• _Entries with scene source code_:
---

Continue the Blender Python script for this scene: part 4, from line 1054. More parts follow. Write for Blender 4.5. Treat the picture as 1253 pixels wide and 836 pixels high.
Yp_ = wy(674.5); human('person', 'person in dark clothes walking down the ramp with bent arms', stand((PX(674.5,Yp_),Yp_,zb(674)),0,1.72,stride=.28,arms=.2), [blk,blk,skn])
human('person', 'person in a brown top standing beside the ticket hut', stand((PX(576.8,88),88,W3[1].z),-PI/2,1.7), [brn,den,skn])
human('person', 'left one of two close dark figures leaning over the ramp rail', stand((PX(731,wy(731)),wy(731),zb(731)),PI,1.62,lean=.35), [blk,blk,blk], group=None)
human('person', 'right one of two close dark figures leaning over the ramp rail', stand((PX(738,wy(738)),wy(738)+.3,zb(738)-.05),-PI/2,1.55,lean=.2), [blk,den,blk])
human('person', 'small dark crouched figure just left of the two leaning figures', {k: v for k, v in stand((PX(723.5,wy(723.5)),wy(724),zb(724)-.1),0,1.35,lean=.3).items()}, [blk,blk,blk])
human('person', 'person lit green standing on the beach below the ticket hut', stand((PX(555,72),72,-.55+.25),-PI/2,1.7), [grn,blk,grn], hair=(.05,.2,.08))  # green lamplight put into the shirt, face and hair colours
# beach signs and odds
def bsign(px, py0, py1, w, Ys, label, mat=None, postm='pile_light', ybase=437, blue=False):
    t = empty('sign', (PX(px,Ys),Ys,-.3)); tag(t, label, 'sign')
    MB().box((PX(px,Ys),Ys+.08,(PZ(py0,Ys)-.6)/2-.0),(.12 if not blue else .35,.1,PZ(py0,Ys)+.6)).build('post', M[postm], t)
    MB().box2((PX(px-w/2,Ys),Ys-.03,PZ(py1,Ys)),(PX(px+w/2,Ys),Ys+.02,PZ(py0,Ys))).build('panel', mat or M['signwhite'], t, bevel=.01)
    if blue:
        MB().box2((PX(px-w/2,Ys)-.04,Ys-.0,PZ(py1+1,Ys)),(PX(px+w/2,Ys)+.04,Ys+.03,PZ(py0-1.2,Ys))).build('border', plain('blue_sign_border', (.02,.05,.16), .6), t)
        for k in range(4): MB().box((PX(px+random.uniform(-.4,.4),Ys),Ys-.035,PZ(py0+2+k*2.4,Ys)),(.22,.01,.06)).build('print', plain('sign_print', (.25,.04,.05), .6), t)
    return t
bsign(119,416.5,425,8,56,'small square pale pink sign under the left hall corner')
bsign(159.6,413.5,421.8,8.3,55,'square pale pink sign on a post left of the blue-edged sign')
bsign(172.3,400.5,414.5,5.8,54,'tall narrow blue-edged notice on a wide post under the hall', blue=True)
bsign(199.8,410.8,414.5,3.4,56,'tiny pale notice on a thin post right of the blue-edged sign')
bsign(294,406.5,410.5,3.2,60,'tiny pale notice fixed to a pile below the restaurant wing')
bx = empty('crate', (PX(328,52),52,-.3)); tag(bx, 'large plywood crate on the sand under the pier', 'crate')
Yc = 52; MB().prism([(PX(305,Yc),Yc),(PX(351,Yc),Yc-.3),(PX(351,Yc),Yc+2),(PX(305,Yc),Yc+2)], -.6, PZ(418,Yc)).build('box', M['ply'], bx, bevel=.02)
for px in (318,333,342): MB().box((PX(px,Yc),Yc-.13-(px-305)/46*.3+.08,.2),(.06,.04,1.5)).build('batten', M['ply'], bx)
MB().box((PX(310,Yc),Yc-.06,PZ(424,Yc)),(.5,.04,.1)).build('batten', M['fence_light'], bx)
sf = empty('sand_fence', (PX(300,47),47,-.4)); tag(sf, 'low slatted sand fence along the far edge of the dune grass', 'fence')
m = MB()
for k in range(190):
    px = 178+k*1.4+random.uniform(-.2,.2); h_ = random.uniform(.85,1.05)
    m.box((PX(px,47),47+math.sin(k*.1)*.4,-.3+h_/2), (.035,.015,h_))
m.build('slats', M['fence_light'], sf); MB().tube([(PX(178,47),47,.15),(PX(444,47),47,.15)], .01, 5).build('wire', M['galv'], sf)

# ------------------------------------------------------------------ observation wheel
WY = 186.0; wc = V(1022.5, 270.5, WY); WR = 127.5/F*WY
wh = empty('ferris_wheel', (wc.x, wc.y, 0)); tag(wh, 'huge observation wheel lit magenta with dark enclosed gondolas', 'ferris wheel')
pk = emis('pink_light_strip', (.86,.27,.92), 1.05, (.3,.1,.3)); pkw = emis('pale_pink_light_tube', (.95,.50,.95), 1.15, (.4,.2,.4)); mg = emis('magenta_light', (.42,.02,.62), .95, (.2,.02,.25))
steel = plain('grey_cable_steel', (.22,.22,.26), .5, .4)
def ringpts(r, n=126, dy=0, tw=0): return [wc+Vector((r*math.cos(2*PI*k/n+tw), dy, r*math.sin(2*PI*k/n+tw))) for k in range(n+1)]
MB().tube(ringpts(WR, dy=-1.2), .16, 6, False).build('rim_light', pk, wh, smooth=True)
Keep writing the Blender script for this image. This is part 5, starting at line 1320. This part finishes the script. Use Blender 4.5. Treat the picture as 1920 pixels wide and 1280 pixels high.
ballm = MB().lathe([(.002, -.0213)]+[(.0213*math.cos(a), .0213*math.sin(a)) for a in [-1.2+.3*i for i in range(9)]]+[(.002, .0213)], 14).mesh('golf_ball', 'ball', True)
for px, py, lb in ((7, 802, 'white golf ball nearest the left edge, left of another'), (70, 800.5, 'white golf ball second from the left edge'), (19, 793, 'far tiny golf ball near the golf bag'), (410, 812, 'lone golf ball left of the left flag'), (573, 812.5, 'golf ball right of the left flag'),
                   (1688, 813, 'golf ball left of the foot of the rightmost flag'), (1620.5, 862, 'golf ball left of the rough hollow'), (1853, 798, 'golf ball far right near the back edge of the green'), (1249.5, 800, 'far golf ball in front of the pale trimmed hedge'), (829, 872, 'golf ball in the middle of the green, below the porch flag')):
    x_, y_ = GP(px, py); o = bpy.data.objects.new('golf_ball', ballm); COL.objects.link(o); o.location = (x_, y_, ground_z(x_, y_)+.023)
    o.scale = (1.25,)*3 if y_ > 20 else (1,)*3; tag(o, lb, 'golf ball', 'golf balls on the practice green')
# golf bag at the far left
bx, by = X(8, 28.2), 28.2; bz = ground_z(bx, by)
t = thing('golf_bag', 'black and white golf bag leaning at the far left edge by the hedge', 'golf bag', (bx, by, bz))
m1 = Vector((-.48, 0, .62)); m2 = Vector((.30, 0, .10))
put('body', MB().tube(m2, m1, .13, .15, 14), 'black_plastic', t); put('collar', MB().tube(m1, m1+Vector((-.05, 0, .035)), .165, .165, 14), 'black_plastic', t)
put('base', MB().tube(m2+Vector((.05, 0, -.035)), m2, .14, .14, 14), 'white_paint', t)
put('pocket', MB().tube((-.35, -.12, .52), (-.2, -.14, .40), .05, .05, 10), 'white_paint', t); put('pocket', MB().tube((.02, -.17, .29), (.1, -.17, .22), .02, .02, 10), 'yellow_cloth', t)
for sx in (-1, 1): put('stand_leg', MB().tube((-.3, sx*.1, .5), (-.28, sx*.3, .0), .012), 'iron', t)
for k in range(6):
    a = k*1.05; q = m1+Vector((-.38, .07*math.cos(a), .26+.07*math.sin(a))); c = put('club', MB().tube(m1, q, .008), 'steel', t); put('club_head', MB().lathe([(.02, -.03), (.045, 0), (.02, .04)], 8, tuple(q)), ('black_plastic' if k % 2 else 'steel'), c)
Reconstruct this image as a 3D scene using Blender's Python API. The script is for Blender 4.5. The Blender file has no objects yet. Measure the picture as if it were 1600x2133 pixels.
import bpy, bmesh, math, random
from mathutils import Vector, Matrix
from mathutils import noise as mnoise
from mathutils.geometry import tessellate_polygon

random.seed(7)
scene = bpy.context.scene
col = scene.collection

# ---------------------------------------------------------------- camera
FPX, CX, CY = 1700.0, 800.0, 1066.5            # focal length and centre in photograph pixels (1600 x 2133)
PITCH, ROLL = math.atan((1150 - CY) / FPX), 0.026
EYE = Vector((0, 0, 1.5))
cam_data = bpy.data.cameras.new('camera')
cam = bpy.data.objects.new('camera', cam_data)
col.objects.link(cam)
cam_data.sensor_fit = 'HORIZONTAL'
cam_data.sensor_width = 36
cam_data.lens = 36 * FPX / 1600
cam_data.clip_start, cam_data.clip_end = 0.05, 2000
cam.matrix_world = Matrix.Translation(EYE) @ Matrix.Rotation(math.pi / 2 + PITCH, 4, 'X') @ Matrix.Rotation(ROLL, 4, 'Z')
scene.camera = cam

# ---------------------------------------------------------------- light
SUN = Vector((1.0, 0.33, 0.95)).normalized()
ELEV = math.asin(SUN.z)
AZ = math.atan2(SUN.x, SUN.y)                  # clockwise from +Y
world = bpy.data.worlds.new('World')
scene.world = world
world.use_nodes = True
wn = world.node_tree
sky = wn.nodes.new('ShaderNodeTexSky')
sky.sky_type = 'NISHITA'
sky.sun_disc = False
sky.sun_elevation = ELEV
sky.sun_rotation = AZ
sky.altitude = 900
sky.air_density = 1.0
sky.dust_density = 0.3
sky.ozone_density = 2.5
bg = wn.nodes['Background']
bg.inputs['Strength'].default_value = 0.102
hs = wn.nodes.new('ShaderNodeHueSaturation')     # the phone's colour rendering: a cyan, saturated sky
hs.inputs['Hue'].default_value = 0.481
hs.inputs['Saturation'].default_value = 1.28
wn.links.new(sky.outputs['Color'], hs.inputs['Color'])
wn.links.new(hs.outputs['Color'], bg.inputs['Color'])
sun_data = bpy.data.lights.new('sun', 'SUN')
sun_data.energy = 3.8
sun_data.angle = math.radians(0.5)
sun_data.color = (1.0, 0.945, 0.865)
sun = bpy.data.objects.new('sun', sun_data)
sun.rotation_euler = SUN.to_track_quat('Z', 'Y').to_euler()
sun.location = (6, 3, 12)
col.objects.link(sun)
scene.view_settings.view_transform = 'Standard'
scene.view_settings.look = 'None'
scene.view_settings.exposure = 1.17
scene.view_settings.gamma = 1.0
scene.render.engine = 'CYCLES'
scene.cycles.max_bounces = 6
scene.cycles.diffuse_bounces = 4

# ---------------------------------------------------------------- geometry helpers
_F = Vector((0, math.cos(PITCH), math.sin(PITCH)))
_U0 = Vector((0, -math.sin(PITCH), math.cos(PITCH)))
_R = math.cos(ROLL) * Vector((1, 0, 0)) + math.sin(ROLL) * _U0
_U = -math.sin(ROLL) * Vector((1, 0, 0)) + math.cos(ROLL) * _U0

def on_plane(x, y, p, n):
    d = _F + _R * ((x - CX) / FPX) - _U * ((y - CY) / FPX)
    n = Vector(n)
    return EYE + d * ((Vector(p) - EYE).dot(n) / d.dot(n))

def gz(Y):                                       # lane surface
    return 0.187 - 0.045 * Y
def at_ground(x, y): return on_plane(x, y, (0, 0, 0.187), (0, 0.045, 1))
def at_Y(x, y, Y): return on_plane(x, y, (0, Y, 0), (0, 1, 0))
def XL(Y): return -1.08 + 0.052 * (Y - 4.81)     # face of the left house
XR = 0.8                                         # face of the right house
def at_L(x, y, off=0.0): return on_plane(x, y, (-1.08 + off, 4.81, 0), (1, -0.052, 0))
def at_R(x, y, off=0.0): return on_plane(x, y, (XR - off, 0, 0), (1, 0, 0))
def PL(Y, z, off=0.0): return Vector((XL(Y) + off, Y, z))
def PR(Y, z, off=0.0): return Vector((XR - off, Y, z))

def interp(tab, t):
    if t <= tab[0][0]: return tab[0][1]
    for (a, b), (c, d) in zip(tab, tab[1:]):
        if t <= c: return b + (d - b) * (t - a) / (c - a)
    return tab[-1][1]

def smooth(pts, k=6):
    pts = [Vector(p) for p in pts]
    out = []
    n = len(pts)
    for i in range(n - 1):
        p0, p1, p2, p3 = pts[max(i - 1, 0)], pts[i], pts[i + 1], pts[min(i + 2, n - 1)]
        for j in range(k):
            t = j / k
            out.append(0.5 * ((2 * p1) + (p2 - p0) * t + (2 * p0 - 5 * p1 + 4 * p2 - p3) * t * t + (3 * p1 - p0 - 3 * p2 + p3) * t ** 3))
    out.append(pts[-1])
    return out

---

• _Your task_:
Only the lines running from the line with "Reconstruct this image" through the line with "scene.camera = cam" should be repeated, exactly and with both ends kept.

• _Complete response_:
Reconstruct this image as a 3D scene using Blender's Python API. The script is for Blender 4.5. The Blender file has no objects yet. Measure the picture as if it were 1600x2133 pixels.
import bpy, bmesh, math, random
from mathutils import Vector, Matrix
from mathutils import noise as mnoise
from mathutils.geometry import tessellate_polygon

random.seed(7)
scene = bpy.context.scene
col = scene.collection

# ---------------------------------------------------------------- camera
FPX, CX, CY = 1700.0, 800.0, 1066.5            # focal length and centre in photograph pixels (1600 x 2133)
PITCH, ROLL = math.atan((1150 - CY) / FPX), 0.026
EYE = Vector((0, 0, 1.5))
cam_data = bpy.data.cameras.new('camera')
cam = bpy.data.objects.new('camera', cam_data)
col.objects.link(cam)
cam_data.sensor_fit = 'HORIZONTAL'
cam_data.sensor_width = 36
cam_data.lens = 36 * FPX / 1600
cam_data.clip_start, cam_data.clip_end = 0.05, 2000
cam.matrix_world = Matrix.Translation(EYE) @ Matrix.Rotation(math.pi / 2 + PITCH, 4, 'X') @ Matrix.Rotation(ROLL, 4, 'Z')
scene.camera = cam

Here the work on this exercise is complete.